O wise ones! This mind cannot be caught. The Guru says there is fierce and callous anger within the body, and it is that hardness, that anger, that has caused us to forget all awareness of IkOankar (One Universal Integrative Force, 1Force, the One). The anger within the body is hard to break and hard to get rid of. It is a thing that consumes us, and it keeps us from thinking clearly. And when we get carried away with our anger, we become uncontrollable, blind with rage, hard and cold to all things, distant from being able to Identify with IkOankar. This anger plunders the jewel-like deep knowledge that we have within us, the Identification of IkOankar. And when we are in it, this anger does not allow anything else to work with it. It does not allow our Nam, or Identification of and connection to IkOankar, to take root.  
 
O wise ones! This mind cannot be caught. The Guru says that even the ones who are supposed to have control and discipline — the Yogis who have made great efforts and the virtuous ones who have sung the virtues — are exhausted. Even these people who have tried everything have lost, despite their efforts to contemplate and live the virtues of the One. They have lost because they, too, are struggling with this anger and craving, and desire. This is because even those self-directed efforts contain self-centeredness or self-awareness that breaks. It is not grace or compassion which drives these efforts. They are not leaning on IkOankar. But, the Guru says, when we feel the compassion of the dearest 1-Light, or the dearest all-pervasive One, then all of these methods and efforts come together to control the mind and rid it of its craving and its anger. It is the grace and compassion of the One that is all-powerful — not the efforts we make. This is how grace carries us through and becomes our foundation and our guide. This is how our efforts become victorious. 
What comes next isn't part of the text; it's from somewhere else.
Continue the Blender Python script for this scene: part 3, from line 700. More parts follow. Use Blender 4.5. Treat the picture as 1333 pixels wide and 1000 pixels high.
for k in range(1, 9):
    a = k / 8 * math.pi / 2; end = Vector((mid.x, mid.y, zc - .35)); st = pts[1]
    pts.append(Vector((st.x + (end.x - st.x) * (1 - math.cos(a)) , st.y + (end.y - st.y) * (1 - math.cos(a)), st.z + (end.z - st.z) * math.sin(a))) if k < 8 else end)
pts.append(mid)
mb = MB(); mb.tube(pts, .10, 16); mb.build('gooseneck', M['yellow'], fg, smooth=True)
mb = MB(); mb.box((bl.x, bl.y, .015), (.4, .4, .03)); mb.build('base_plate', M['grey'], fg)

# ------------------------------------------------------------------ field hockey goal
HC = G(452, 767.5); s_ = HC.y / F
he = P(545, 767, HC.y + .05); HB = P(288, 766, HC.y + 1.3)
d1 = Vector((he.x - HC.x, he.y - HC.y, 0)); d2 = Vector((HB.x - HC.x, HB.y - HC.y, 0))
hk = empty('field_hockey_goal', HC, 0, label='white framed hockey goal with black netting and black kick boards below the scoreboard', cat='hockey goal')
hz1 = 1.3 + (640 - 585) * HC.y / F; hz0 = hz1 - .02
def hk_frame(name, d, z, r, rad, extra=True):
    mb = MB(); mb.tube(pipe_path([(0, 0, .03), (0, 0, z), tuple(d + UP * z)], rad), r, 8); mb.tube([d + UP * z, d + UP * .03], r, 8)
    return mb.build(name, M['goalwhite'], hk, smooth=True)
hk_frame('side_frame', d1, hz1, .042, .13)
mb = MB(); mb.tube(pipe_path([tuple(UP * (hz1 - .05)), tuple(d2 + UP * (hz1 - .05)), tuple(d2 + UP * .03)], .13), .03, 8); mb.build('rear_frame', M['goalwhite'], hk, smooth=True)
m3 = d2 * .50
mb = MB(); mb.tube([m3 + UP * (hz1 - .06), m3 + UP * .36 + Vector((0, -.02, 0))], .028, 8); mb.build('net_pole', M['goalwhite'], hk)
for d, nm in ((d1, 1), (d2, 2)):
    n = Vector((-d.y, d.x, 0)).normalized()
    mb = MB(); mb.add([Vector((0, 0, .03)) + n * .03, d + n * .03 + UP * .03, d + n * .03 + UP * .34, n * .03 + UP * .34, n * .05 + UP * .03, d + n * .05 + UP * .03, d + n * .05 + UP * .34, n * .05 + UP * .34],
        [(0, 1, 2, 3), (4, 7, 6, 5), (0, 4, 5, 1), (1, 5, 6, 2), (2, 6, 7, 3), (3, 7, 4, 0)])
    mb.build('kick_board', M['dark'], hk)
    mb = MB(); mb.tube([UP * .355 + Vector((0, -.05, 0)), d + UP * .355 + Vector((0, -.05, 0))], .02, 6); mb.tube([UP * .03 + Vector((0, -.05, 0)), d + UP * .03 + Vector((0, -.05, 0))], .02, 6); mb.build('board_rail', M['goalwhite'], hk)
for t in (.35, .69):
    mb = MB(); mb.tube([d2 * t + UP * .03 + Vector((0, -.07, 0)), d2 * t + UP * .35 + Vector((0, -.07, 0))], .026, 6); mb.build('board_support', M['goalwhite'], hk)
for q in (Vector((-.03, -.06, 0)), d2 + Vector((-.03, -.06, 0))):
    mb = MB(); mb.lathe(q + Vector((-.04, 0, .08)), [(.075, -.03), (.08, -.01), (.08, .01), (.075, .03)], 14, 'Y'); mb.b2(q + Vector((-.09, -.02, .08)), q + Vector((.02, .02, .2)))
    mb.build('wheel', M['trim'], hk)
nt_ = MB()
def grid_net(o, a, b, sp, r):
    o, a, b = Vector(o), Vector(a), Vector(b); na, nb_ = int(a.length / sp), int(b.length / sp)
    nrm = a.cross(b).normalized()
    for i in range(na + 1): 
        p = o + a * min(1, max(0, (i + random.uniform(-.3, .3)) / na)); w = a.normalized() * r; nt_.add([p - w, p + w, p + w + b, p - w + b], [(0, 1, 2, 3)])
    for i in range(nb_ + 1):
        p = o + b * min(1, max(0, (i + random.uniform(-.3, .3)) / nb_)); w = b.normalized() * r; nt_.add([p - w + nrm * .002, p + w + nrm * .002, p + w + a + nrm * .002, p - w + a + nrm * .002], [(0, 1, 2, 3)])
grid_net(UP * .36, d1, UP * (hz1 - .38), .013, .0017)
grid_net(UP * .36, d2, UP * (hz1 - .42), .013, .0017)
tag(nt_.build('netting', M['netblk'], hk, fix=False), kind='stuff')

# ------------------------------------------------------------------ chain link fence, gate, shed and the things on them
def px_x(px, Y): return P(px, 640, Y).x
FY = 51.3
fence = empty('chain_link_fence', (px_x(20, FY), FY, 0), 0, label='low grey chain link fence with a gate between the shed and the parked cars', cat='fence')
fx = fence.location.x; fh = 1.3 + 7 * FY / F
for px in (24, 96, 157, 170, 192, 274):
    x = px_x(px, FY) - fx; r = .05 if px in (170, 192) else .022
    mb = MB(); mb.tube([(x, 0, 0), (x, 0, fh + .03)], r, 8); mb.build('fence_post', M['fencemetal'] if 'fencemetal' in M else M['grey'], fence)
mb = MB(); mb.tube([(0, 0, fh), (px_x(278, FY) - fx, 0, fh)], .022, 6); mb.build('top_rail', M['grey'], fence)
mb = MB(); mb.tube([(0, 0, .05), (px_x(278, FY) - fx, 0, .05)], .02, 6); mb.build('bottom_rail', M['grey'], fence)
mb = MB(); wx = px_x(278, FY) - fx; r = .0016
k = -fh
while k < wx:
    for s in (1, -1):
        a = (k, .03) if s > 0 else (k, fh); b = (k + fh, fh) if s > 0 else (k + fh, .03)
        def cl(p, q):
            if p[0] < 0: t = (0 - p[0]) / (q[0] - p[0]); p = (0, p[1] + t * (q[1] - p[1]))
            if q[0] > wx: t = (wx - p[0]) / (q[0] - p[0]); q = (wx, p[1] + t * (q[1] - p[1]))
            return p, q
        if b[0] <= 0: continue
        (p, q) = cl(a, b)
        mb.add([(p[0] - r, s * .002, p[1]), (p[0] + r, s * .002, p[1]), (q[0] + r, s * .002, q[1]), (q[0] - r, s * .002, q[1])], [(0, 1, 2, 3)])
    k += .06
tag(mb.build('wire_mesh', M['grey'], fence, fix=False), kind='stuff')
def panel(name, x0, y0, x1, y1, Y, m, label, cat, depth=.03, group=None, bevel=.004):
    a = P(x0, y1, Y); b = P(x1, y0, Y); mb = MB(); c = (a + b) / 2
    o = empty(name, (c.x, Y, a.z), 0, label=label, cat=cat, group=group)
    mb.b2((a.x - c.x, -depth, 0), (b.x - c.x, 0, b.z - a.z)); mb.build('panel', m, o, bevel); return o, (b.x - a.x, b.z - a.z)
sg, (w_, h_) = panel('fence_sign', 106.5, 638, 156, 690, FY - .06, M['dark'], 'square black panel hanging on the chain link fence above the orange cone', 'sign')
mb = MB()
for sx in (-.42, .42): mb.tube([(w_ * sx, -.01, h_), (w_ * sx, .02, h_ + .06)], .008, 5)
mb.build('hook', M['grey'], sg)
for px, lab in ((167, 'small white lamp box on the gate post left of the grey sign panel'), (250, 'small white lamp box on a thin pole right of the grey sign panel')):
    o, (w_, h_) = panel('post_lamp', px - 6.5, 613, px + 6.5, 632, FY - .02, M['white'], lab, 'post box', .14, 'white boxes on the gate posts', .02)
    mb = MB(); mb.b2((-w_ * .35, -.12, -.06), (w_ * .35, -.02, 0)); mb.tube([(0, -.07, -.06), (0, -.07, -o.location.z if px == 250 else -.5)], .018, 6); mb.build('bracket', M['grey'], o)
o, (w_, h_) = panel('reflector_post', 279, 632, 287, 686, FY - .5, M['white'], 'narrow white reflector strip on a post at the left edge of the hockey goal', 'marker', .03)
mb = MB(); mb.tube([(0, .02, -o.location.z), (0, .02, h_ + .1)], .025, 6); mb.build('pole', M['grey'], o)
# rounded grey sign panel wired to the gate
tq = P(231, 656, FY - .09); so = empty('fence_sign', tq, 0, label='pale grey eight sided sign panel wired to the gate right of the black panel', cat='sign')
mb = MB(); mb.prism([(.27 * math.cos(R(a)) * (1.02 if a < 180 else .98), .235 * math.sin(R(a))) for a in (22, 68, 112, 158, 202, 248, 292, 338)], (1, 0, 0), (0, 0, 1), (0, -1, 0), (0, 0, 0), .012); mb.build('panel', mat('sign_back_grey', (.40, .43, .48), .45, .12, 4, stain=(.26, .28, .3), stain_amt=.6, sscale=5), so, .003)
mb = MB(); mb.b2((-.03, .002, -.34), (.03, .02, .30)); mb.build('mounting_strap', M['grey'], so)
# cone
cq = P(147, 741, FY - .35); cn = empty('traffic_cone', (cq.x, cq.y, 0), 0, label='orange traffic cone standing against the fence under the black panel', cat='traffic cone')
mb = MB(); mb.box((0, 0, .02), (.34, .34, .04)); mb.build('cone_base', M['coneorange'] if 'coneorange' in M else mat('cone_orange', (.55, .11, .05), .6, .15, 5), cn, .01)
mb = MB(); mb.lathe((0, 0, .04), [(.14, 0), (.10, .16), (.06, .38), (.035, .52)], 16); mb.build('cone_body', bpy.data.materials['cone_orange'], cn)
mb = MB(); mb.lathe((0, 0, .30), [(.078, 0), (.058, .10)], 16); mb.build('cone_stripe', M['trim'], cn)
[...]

There are all kinds of knowledges in the world, all kinds of things people try to deal with desire and anger, these two driving forces of great fickleness and great hardness. But even those who try various methods with great effort and discipline, even those who are trying to use the virtues of the One within their own methodologies, find that it yields no fruit. When our efforts are guided by compassion and grace and not by method, we are able to live in the refuge of IkOankar, whose compassionate steering and guidance are what we need. Guru Teghbahadar uses the signature ‘Nanak’ and invokes the word votary — even all Gurus, all Nanaks are serving the All-Pervasive. If even Nanak is the votary, why do we think we are above that? Our efforts become fruitful when they are worthy of it, when the pride of our minds is no longer there. Will we become votaries like the Guru and let compassion guide us?